Been walking again today or should I say tramping. Weather beautiful and there are lots of walking paths around this area as we are surrounded by yet another national park. Undecided what to do for tea tonight so off to the supermarket, our shopping basket consisted of wine, bread, frozen chips and chocolates! Not what you would call a balanced diet, more a balancing of the weight on each hip eating plan! Packing up again today and off to New Plymouth for a night. We are on the western coast and the area we are visiting is dominated by a huge extinct volcano called Mt Taranaki.

Well all I can say is that we can see the base of the mountain and that is it. The weather has turned into what I can only describe as very typically British, wet cold and very blustery. Visibility of mountains, nil today. But not to worry it's not as though we haven't seen an enormous amount of beautiful scenes and sights whilst we have been here. Bit of excitement today as we have had an earthquake! Granted it was only a little one and it didn't last very long but the whole house shook, it measured 4.1 on the scale! We were very glad it was only a small one, it must be a terrifying experience to have everything start shaking on a big scale!

We are off back to Auckland tomorrow in preparation for our very early morning flight on Friday morning to Phuket. It's going to be a very long day as we have to go via Melbourne, but hey ho it's all part of the experience.

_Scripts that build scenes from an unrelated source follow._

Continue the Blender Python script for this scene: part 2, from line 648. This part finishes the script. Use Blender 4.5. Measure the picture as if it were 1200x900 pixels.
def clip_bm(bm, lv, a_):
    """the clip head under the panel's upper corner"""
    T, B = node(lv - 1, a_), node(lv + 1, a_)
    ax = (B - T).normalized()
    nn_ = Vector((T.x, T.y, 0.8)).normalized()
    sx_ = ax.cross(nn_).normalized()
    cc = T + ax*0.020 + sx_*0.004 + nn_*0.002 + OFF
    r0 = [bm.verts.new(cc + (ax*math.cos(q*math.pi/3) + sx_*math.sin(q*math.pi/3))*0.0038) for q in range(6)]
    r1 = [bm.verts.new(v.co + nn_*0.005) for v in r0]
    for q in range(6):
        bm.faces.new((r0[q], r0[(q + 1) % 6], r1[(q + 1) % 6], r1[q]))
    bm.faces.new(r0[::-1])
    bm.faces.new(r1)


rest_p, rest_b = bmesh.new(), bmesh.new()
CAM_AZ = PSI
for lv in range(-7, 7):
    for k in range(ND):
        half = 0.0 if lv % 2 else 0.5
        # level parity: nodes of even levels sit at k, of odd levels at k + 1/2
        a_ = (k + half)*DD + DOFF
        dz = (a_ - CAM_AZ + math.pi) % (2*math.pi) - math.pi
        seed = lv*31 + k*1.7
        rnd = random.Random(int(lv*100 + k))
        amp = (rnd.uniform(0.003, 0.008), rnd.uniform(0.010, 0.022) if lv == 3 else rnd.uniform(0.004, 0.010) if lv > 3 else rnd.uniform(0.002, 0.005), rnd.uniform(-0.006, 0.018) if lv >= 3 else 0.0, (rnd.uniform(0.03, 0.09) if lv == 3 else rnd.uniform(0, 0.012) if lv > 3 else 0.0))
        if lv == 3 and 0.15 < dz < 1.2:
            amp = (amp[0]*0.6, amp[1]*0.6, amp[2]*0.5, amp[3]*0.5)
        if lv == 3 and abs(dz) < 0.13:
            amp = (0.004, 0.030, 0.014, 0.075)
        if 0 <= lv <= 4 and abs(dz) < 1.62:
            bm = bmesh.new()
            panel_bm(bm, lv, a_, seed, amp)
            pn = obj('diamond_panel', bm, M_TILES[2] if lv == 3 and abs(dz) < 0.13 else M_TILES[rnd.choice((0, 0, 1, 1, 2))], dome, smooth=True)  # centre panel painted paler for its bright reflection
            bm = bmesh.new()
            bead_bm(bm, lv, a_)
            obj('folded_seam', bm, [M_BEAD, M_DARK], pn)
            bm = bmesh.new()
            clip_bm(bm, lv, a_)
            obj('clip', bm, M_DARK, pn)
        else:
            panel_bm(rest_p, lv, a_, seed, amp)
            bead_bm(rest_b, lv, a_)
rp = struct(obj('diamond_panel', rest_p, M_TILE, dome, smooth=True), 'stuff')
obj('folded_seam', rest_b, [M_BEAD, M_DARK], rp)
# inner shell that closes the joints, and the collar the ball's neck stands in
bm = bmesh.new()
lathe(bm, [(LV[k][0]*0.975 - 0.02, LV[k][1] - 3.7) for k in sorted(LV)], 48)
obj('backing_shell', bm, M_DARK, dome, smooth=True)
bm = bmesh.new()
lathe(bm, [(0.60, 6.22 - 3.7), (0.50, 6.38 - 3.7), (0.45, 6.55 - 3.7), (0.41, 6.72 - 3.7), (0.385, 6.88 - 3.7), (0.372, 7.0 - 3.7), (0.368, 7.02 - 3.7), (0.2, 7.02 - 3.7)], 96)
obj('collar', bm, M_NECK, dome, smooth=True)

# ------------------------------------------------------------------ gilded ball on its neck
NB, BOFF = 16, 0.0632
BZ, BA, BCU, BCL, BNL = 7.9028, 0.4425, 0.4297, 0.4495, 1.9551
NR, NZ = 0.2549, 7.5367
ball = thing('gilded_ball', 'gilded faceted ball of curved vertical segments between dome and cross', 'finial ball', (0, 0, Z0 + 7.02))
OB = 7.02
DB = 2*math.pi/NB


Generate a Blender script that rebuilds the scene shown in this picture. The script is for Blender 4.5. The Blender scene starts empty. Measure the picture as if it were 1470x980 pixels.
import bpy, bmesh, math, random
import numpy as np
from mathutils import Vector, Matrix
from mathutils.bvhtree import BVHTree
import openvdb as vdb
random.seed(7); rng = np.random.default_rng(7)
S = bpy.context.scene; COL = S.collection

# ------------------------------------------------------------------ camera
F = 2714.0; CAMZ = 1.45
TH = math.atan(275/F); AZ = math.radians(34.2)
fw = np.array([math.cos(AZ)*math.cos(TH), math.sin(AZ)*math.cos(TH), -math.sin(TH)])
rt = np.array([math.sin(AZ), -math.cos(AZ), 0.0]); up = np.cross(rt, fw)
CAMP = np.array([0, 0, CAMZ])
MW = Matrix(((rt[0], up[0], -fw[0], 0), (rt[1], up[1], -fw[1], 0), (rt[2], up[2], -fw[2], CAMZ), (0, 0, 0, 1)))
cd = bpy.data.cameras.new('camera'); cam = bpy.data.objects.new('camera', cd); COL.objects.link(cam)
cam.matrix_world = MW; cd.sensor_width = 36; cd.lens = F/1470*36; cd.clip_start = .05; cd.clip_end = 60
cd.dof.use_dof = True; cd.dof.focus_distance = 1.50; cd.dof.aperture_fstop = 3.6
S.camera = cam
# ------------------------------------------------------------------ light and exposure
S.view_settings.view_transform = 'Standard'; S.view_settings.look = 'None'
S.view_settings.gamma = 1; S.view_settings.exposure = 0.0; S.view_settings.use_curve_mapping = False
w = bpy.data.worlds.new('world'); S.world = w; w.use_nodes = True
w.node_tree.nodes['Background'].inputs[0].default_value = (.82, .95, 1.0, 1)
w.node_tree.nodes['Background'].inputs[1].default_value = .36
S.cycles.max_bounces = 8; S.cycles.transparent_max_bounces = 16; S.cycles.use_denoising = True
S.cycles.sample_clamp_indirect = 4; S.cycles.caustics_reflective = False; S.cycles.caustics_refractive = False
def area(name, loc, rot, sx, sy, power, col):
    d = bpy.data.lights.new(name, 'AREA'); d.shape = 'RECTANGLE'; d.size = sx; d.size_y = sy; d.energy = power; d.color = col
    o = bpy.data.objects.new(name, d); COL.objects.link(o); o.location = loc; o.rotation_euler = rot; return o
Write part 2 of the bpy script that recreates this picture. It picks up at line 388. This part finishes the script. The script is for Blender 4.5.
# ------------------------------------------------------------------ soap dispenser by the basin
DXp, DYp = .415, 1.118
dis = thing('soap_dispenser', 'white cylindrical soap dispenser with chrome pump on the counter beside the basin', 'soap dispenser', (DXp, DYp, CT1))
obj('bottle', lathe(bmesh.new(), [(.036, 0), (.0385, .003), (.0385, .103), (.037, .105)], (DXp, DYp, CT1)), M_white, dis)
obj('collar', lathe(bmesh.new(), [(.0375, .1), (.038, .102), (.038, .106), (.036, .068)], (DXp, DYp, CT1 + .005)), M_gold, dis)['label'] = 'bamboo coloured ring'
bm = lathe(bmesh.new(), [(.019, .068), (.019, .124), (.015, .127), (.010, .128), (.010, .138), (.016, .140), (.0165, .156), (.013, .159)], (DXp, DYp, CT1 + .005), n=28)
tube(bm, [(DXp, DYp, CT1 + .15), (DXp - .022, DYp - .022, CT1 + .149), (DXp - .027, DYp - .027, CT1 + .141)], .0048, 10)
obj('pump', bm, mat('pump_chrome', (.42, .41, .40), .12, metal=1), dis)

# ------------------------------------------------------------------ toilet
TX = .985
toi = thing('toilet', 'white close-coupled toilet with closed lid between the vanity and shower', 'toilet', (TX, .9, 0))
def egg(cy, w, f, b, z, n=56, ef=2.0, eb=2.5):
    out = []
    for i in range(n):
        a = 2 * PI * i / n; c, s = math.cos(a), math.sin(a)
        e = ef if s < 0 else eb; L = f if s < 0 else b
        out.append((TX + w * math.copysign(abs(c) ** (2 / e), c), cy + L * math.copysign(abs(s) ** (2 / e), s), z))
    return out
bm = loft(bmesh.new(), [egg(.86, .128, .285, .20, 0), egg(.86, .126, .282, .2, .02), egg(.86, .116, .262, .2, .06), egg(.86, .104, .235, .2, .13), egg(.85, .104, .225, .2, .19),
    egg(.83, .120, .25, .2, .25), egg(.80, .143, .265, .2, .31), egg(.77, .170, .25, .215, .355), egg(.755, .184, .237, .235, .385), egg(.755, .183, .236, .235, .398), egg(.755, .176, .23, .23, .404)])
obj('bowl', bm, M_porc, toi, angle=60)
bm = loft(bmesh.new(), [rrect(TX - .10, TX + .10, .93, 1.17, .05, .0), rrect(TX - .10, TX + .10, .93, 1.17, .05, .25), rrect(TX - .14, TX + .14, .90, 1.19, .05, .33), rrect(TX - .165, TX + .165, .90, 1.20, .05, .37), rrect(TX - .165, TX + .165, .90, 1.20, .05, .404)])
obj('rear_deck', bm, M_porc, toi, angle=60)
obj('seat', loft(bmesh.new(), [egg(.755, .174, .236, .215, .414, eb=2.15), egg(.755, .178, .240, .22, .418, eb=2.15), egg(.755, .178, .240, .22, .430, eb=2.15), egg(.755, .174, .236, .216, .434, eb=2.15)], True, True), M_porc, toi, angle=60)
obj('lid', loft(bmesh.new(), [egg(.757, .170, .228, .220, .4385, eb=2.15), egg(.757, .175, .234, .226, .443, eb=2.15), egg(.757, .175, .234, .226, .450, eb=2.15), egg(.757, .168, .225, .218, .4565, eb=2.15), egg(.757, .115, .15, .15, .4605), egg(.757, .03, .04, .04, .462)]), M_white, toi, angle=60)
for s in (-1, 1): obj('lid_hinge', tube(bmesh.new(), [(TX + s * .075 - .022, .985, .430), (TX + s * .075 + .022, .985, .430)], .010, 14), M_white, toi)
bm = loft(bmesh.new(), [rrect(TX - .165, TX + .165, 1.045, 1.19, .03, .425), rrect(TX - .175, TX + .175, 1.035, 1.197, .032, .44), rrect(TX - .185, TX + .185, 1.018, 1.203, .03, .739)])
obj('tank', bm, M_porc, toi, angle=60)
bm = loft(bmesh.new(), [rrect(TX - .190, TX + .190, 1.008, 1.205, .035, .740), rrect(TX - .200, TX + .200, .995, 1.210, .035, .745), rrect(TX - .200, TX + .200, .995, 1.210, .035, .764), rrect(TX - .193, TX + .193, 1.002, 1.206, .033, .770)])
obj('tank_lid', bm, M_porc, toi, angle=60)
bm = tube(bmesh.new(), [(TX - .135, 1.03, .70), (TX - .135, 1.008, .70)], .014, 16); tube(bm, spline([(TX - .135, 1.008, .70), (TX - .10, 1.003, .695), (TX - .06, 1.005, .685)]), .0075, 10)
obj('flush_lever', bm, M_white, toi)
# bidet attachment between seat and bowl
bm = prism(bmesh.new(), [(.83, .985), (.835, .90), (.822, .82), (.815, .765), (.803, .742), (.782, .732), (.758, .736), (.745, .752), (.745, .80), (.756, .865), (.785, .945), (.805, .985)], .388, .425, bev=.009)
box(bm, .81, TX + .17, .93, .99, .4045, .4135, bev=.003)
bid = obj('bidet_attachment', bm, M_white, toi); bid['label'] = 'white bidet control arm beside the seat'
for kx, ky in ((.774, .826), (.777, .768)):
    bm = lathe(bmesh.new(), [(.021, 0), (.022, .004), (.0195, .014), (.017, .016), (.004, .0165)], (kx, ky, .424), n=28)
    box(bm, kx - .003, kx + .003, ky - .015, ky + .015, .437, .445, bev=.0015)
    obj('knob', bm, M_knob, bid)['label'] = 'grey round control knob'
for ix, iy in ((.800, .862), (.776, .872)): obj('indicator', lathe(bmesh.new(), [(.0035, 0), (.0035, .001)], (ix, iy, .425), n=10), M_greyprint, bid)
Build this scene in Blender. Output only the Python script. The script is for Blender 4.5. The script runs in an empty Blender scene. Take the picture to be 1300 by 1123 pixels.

To sum up New Zealand, it's spectacular, it's spacious, it's breathtakingly beautiful and the people are all so friendly. We have had hundreds of wow moments and loved them all, from driving thousands of miles on small windy hairpin bendy roads to some of us crazy people leaping off small platforms attached to elastic we have had a ball and will be sorry to say goodbye to it all. Stupendous, thank you New Zealand for being everything we expected and so so much more.